Programmers are the most optimistic bunch of people I have ever come across. Ask us how long something will take and chances are our estimates will be way off.
It's not because we hate you. It's not because we didn't know any better, either. We're just very optimistic about everything. The project, our skills, the tech, your specs, the unknown unknowns ...
Especially the unknown unknowns are a big problem - it's impossible to predict everything that might go wrong. The variables are just too many.
Right now it looks like we can do This (tm) in an hour, but a weirdness or twenty and suddenly it's taking a whole day.
As programmers we assume the least complications, even when multiplying by Pi.
But there's another profession that gives a lot of predictions in the face of uncertainty - doctors. When a doctor gets their estimates wrong, people are often delighted. What?
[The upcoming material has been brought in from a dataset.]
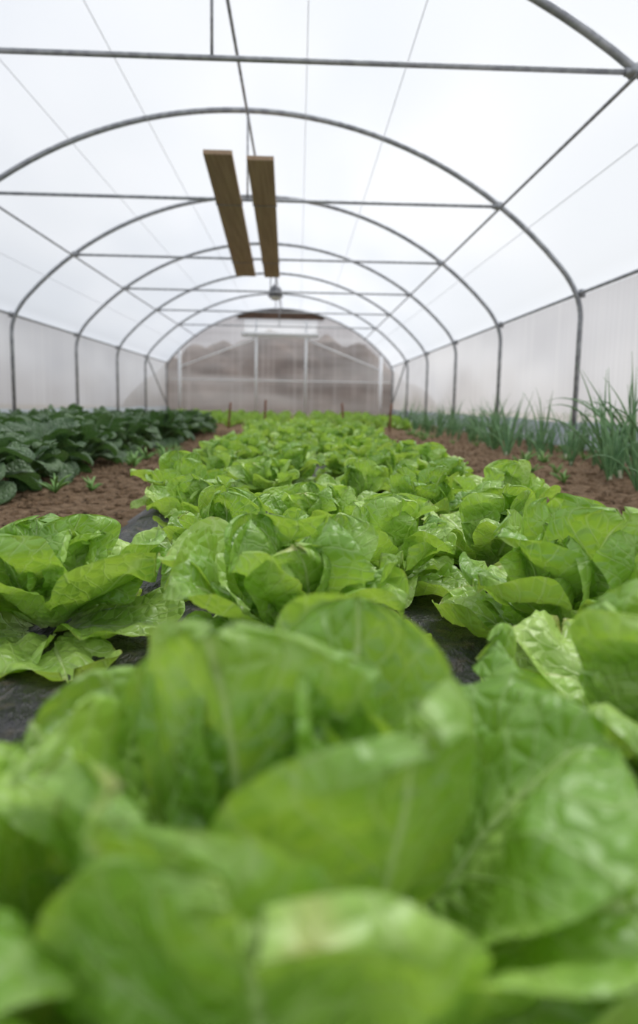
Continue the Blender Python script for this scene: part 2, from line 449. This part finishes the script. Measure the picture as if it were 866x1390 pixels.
# ---------------------------------------------------------------- plants
def leaf(B, az, L, W, e0, e1, cup, ruf, seed, br=.01, z0=0., nu=20, nv=22, pet=0., a=.55, bb=4.5, crk=1., tilt=0., tipcurl=0.):
    V, F, U = B
    b = len(V); ca, sa = math.cos(az), math.sin(az)
    r, z, s0 = br, z0, 0.
    S = [math.sin(math.pi/2*(k/nv)**.9) for k in range(nv+1)]
    S[-1] = .9985
    asym = math.sin(seed*5.3)*.35
    for k in range(nv+1):
        s = S[k]
        el = math.radians(e0 + (e1-e0)*s + tipcurl*max(0, s-.7)/.3)
        ds = (s-s0)*L; r += math.cos(el)*ds; z += math.sin(el)*ds; s0 = s
        q = max(0, (s-pet)/(1-pet))
        w = (q**a)*max(0, (1-q**bb))**.5 * 1.2
        w = max(w, .10*(1-s)+ .0)
        w *= W/2
        for i in range(nu+1):
            u = -1+2*i/nu
            A = max(.03, math.radians(cup)*(1-.35*s)*(1+asym*u))
            lat = w*math.sin(u*A)/A
            nz_ = w*(1-math.cos(u*A))/A
            edge = max(abs(u)**2.2, max(0, (q-.6)/.4)**1.5)
            wav = math.sin(seed*3.1 + u*2.3 + s*9 + (3 if u > 0 else 0)) + .5*math.sin(seed*1.7+s*17*(1 if u > 0 else 1.15)+u*7)
            nz_ += ruf*edge*wav*min(1, q*2)
            nn = noise.noise(Vector((u*1.5+seed, s*2.4, seed*.37)))*.030 + noise.noise(Vector((u*3.2+seed, s*5.5, seed*.7)))*.011
            nn += abs(noise.noise(Vector((u*7+seed, s*11, seed*.9))))*.007
            nz_ += nn*crk*min(1, q*2.5)*(.35+.65*min(1, abs(u)*2))
            nz_ -= .05*L*math.exp(-(u*7)**2)*.25*(1-s)
            lat *= 1+.07*noise.noise(Vector((s*5, seed, u)))
            ne_r, ne_z = -math.sin(el), math.cos(el)
            rr = r + ne_r*nz_; zz = z + ne_z*nz_
            la = lat + tilt*s*s*L
            V.append((ca*rr - sa*la, sa*rr + ca*la, zz))
            U.append((i/nu, s))
    for k in range(nv):
        for i in range(nu):
            p = b+k*(nu+1)+i
            F.append((p, p+1, p+nu+2, p+nu+1))
def lettuce_mesh(name, seed, nu, nv, mat, outer=7, mid=7, up=6, inn=5):
    R = random.Random(seed)
    B = ([], [], [])
    az = R.uniform(0, 6.28); g = 2.39996
    def ring(n, Lr, Wr, e0r, e1r, cup, ruf, br, z0, tc=0):
        nonlocal az
        for k in range(n):
            az += g + R.uniform(-.25, .25)
            leaf(B, az, R.uniform(*Lr), R.uniform(*Wr), R.uniform(*e0r), R.uniform(*e1r), R.uniform(*cup), ruf*R.uniform(.6, 1.4),
                 R.uniform(0, 50), br, z0, nu, nv, tilt=R.uniform(-.3, .3), tipcurl=R.uniform(*tc) if tc else 0)
    ring(outer, (.15,.20), (.16,.20), (12,34), (-15,15), (15,45), .009, .012, .0, (-50,10))
    ring(mid, (.155,.21), (.165,.21), (38,58), (15,55), (25,60), .009, .012, .01, (-60,0))
    ring(up, (.155,.20), (.16,.20), (62,80), (60,100), (50,85), .007, .010, .015, (-45,25))
    ring(inn, (.13,.18), (.14,.18), (78,90), (95,140), (70,100), .005, .006, .02, (0,40))
    ring(3, (.11,.15), (.10,.13), (84,92), (115,165), (80,110), .003, .004, .02)
    return mesh(name, B[0], B[1], mat, B[2])
NEAR = [lettuce_mesh('lettuce', 11+i, 26, 28, MAT_LET, outer=5+i%3, mid=5+(i*2)%3, up=5) for i in range(6)]
MID = [lettuce_mesh('lettuce', 31+i, 12, 14, MAT_LET, outer=6, mid=6, up=5) for i in range(5)]
LLAB = 'bright green butterhead lettuce growing through black plastic film'
def put_lettuce(x, y, sc_, rot, ms, lab=LLAB, zs=1.0):
    o = obj('lettuce', ms, loc=(x, y, bedz(x, y)-.006), label=lab, category='lettuce', group='lettuces in the middle bed')
    o.scale = (sc_, sc_, sc_*zs*random.uniform(.92, 1.05)); o.rotation_euler = (0, 0, rot)
    return o
B = ([], [], [])
r_ = math.radians
hl = [ # az, L, W, e0, e1, cup, ruf, seed, tilt, tipcurl, base radius
 (48, .220, .19, 68, 70, 24, .005, 1.3, .08, 0, .025),      # broad leaf facing the viewer behind the heart
 (126, .195, .16, 74, 78, 60, .006, 4.1, .05, -10, .03),
 (175, .180, .20, 66, 56, 46, .006, 7.7, 0, -35, .05),      # left leaf
 (205, .18, .19, 58, 46, 46, .007, 9.2, .1, -35, .07),
 (-5, .205, .23, 62, 48, 34, .006, 12.4, 0, -30, .06),      # right leaf
 (-28, .19, .21, 54, 40, 38, .007, 15.4, 0, -30, .07),
 (85, .19, .18, 45, 20, 40, .008, 18.4, 0, -30, .01),
 (150, .17, .17, 35, 5, 40, .008, 21.0, 0, -30, .02),
 (22, .21, .19, 40, 12, 40, .008, 24.0, 0, -30, .03),
 (-148, .185, .18, 70, 74, 55, .006, 27.0, 0, -15, .06),
 (-105, .225, .175, 80, 98, 66, .006, 29.0, -.10, -10, .035),  # folded pale leaf in front of the heart
 (-60, .205, .19, 80, 86, 52, .006, 31.0, .06, -15, .075),
 (-125, .185, .19, 72, 78, 50, .006, 33.0, .08, -12, .085),
 (-88, .175, .20, 70, 80, 48, .006, 34.3, -.08, -12, .105),
 (-150, .19, .19, 48, 32, 42, .008, 35.0, 0, -25, .07),
 (-112, .18, .20, 44, 30, 40, .008, 36.0, 0, -20, .08),
 (-65, .185, .21, 44, 30, 36, .008, 36.8, 0, -20, .08),
 (-38, .19, .20, 40, 25, 36, .008, 38.1, 0, -20, .07),
 (150, .19, .16, 80, 90, 75, .006, 36.9, 0, -20, .015),
 (15, .195, .16, 80, 90, 75, .006, 37.4, 0, -20, .015),
 (85, .19, .16, 82, 100, 75, .004, 37.0, 0, 0, .012),
 (200, .19, .15, 80, 102, 75, .004, 39.0, 0, 0, .012),
 (335, .19, .15, 80, 104, 75, .004, 41.0, 0, 0, .012),
 (45, .185, .15, 82, 112, 80, .004, 43.0, 0, 0, .012),
 (270, .18, .14, 84, 114, 80, .004, 45.0, 0, 0, .012),
 (0, .17, .14, 86, 130, 80, .003, 47.0, 0, 0, .01),
 (130, .17, .14, 86, 132, 80, .003, 49.0, 0, 0, .01),
 (240, .16, .13, 86, 134, 80, .003, 51.0, 0, 0, .01),
]
for a_, L, W_, e0, e1, cup, ruf, sd_, tl, tcu, br in hl:
    leaf(B, r_(a_), L, W_, e0, e1, cup, ruf, sd_, br, .01, 36, 40, a=.5, bb=6, crk=.95, tilt=tl, tipcurl=tcu)
HERO = mesh('lettuce', B[0], B[1], MAT_LET, B[2])
o = put_lettuce(-.01, .365, 1.04, 0, HERO, 'large open bright green lettuce with broad smooth leaves')
near = [(.33,.55,1.12,.92,0.4),(-.39,1.0,1.15,.86,None),(.0,.86,1.10,1.0,None),(.42,.93,1.22,.95,2.4),(-.12,1.30,.95,1,None),(.18,1.24,1.02,1,None),(.43,1.40,1.05,1,None),
        (-.25,1.70,.92,1,None),(.06,1.66,.92,1,None),(.34,1.78,1.0,1,None),(.63,1.93,1.0,1,None),
        (-.25,.06,1.0,.95,1.0),(.24,.12,1.0,.95,3.3)]
for i, (x, y, s, zs, rt) in enumerate(near):
    q = random.uniform(0, 6.28)
    put_lettuce(x, y, s, rt if rt is not None else q, NEAR[i % 6], zs=zs)
y = 2.2; row = 0
while y < 8.1:
    for c in range(4):
        x = -.37 + c*.315 + (.05 if row % 2 else -.03) + random.uniform(-.04, .04)
        yy = y + random.uniform(-.06, .06) + (.16 if c % 2 else 0)
        ms = random.choice(NEAR if y < 3.2 else MID)
        put_lettuce(x, yy, random.uniform(.72, 1.02), random.uniform(0, 6.28), ms)
    row += 1; y += .49
def young_mesh(seed):
    R = random.Random(seed); B = ([], [], []); az = 0
    for k in range(11):
        az += 2.4
        t = k/10
        leaf(B, az, R.uniform(.12,.17), R.uniform(.09,.13), 35+45*t, 5+80*t, 45, .006, R.uniform(0, 50), .008, 0, 5, 6, tilt=R.uniform(-.2,.2))
    return mesh('young_lettuce', B[0], B[1], MAT_YOUNG, B[2])
YM = [young_mesh(s) for s in range(4)]
y = 10.7
while y < 19.2:
    x = -3.3
    while x < 2.1:
        xx, yy = x+random.uniform(-.06,.06), y+random.uniform(-.08,.08)
        o = obj('young_lettuce', random.choice(YM), loc=(xx, yy, soilz(xx,yy)-.003), label='young light green lettuce in the soil near the end wall',
                category='lettuce', group='young crop near the end wall')
        s = random.uniform(.9, 1.4); o.scale = (s, s, s*1.1); o.rotation_euler = (0,0,random.uniform(0,6.28))
        x += .42
    y += .46
# spinach
def spinach_mesh(seed, nu, nv):
    R = random.Random(seed); B = ([], [], []); az = R.random()*6
    for k in range(20):
        az += 2.4 + R.uniform(-.2,.2)
        t = k/19
        leaf(B, az, R.uniform(.23,.31), R.uniform(.145,.185), 50+38*t, -40+80*t+R.uniform(-15,15), 30, .008, R.uniform(0,50), .01, 0, nu, nv,
             pet=.45, a=.38, bb=4.5, crk=.9, tilt=R.uniform(-.15,.15), tipcurl=R.uniform(-50,0))
    return mesh('spinach_plant', B[0], B[1], MAT_SPI, B[2])
SP = [spinach_mesh(60+i, 10, 14) for i in range(5)]
y = 2.75
while y < 9.8:
    for c in range(6):
        x = -1.42 - c*.40 + random.uniform(-.05,.05)
        yy = y+random.uniform(-.06,.06)
        o = obj('spinach_plant', random.choice(SP), loc=(x, yy, soilz(x,yy)-.004), label='dark green leafy spinach plant with glossy crinkled leaves',
                category='spinach', group='spinach plants in the dark green bed')
        s = random.uniform(.98, 1.22); o.scale = (s, s, s*1.2); o.rotation_euler = (0,0,random.uniform(0,6.28))
    y += .45
# onions
def onion_meshes(seed):
    R = random.Random(seed); V, F = [], []
    lean = R.uniform(0, 6.28); la = R.uniform(0, .3)
    for k in range(R.randint(6, 9)):
        az = R.uniform(0, 6.28); L = R.uniform(.34, .62); e0 = R.uniform(66, 90); e1 = R.uniform(40, 82) if R.random() < .7 else R.uniform(-70, 0)
        r, z = .004, -.01; pts = []; rs = []; N = 12
        for i in range(N+1):
            t = i/N; el = math.radians(e0+(e1-e0)*t**1.8)
            zz = max(.008, z) if i else z
            pts.append((math.cos(az)*r+math.cos(lean)*la*zz, math.sin(az)*r+math.sin(lean)*la*zz, zz)); r += math.cos(el)*L/N; z += math.sin(el)*L/N
            rs.append(max(.001, .0092*(1-t**1.6)*(.6+.4*min(1,t*4))))
        tube_geo(V, F, pts, rs, 6)
    ml = mesh('leaves', V, F, MAT_ON)
    V, F = [], []
    tube_geo(V, F, [(0,0,-.03),(0,0,-.01),(0,0,.01),(0,0,.04)], [.008,.014,.013,.008], 10)
    return ml, mesh('stem_base', V, F, MAT_ONB)
ON = [onion_meshes(90+i) for i in range(10)]
def put_onion(x, y, s):
    e = empty('onion_plant', (x, y, soilz(x,y)), label='green onion plant with thin tubular leaves in the soil', category='onion',
              group='onion plants beside the side wall')
    e.scale = (s,s,s); e.rotation_euler = (0,0,random.uniform(0,6.28))
    ml, mb = random.choice(ON)
    obj('leaves', ml, e); obj('stem_base', mb, e)
y = 4.3
while y < 12.5:
    for c in range(4):
        if random.random() < .25: continue
        put_onion(1.95 + c*.23 + random.uniform(-.12,.12), y+random.uniform(-.14,.14), random.uniform(.55, 1.15))
    y += .30
for x, y, s in ((1.95,3.8,1.25),(2.12,3.95,1.35),(1.98,3.55,1.2),(2.05,4.2,1.3),(2.25,4.1,1.3),(1.84,3.7,1.05),(1.80,3.3,.8),(1.70,2.95,.7)):
    put_onion(x, y, s)
def weed(seed):
    R = random.Random(seed); V, F = [], []
    for k in range(14):
        az = R.uniform(0,6.28); L = R.uniform(.05,.13); e0 = R.uniform(40,85); r = .002; z = 0; pts = []; rs = []
        for i in range(6):
            t = i/5; el = math.radians(e0*(1-.8*t)); pts.append((math.cos(az)*r, math.sin(az)*r, z)); r += math.cos(el)*L/5; z += math.sin(el)*L/5
            rs.append(.001+.005*math.sin(math.pi*min(1,t*.9+.05)))
        tube_geo(V, F, pts, rs, 4)
    return mesh('weed', V, F, MAT_WEED)
WM = [weed(i) for i in range(3)]
R = random.Random(5)
for k in range(38):
    x, y = (R.uniform(1.5, 2.7), R.uniform(3.3, 9)) if k < 26 else (R.uniform(-1.2,-.95), R.uniform(2.4, 6))
    o = obj('weed', WM[R.randint(0,2)], loc=(x,y,soilz(x,y)), label='small green weed growing in bare soil', category='weed', group='weeds on the paths')
    s = R.uniform(.5,1.1); o.scale = (s,s,s); o.rotation_euler = (0,0,R.uniform(0,6))
print('done')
Let me tell you a tale of two estimates - a conservative and a programmer estimate.
A tale of two estimates
Last Friday I messed up my shoulder, more specifically that tiny little joint between my clavicle and shoulder. I was longboarding, did something wrong and landed on tarmac. Hard.
In the morning I had to use my left hand to eat breakfast. Couldn't even pick up a spoon.
At the ER the doctors told me that hey, the bones and joint seem fine (no dislocation etc.), but I must have messed up my tendons something bad. What I can expect is three weeks of pain and problems. "Just take some painkillers if it gets too bad", they said.
Today, 6 days later, my shoulder is already at 90%. Clenching my teeth just a little, I could do 60 of my usual 150 pushups this morning. Even jumping rope wasn't much of an issue. Yesterday I could even carry a four kilogram longboard in my right arm for extended periods of time.
In a day or two I will be fully healed, but essentially the doctor's estimate was off by almost a factor of 3.** And I couldn't be happier, it's brightened my whole day up!
A programmer's estimate
I'm working on a web page segmentation algorithm. The idea is to take a website and decide which parts are headers, sidebars and so on. It's an interesting problem since everyone else is only concerned with extracting the main juicy content.
The algorithm finally started working earlier this week, just a matter of merging the results back into the original HTML so they can be useful.
I'll have it by Friday morning, I said.
I mean how hard can it be? I'm just using a language I hate (java), am not experienced with, a paradigm I dislike and try to avoid, and a library I only started poking at two weeks ago.
Surely I can do a task I don't fully understand by Friday morning! It's the estimate that popped into my mind when I tried to pull something out of my arse, so it must be correct. I've been a programmer for ages!
Nope, didn't get it done.
Turns out I didn't understand the object hierarchy of boilerpipe - took me many hours just to extend the relevant functions of a particular object.
Then I found out the HTML parser I'm using is linear, so there is no clear way of deciding which child nodes belong to what parent node.
In the end I spent all of my time just figuring out how to add the algorithm's results to the HTML in the crudest way possible - add a number in front of every node in the DOM.
Well oops.
Programmers are optimists
Whenever you talk to a programmer, just remember, they are an optimistic bunch. Yes, even the most disheartened scruffy old programmer is insanely optimistic. We are the kind of person who:
- Dives into a project with a spec that will change
- Grabs a bunch of unknown tools, applies them to an unknown domain ... and wins
- Lies in a different world with every new project
- Changes all their tools every couple of years
Anyone who isn't an optimist just can't survive as a programmer.
How many other professions can say that about themselves?